In deze zaak gaat het om een hoger beroep van belanghebbende, [X] [Z], tegen de uitspraak van de rechtbank Overijssel van 14 juni 2019, betreffende de waardevaststelling van twee woningen in [Z] door de heffingsambtenaar van de gemeente Wierden. De heffingsambtenaar had de waarde van de woningen vastgesteld op respectievelijk € 305.000 en € 79.000 per 1 januari 2017. Na bezwaar van belanghebbende werd de waarde verlaagd naar € 296.000 en € 58.000, en werd een proceskostenvergoeding van € 754,52 toegekend.
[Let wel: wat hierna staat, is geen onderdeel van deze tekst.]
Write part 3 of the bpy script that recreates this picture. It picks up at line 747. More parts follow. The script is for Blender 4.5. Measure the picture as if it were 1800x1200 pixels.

Belanghebbende ging in beroep, maar de rechtbank verklaarde het beroep ongegrond.
In hoger beroep stelde belanghebbende dat de waarde van de woning te hoog was vastgesteld en dat de kosten voor het taxatierapport voor beide woningen vergoed dienden te worden. Het Hof oordeelde dat de heffingsambtenaar niet aannemelijk had gemaakt dat de vastgestelde waarde niet te hoog was. Het Hof stelde de waarde van de woning vast op € 270.000, en oordeelde dat de heffingsambtenaar de kosten van het taxatierapport voor beide woningen diende te vergoeden. Het Hof verklaarde het hoger beroep gegrond en stelde de totale proceskostenvergoeding vast op € 3.111,04, inclusief het griffierecht.
De uitspraak van de rechtbank werd vernietigd, en de heffingsambtenaar werd veroordeeld tot het vergoeden van de kosten en het griffierecht aan belanghebbende. De uitspraak is gedaan op 21 juli 2020.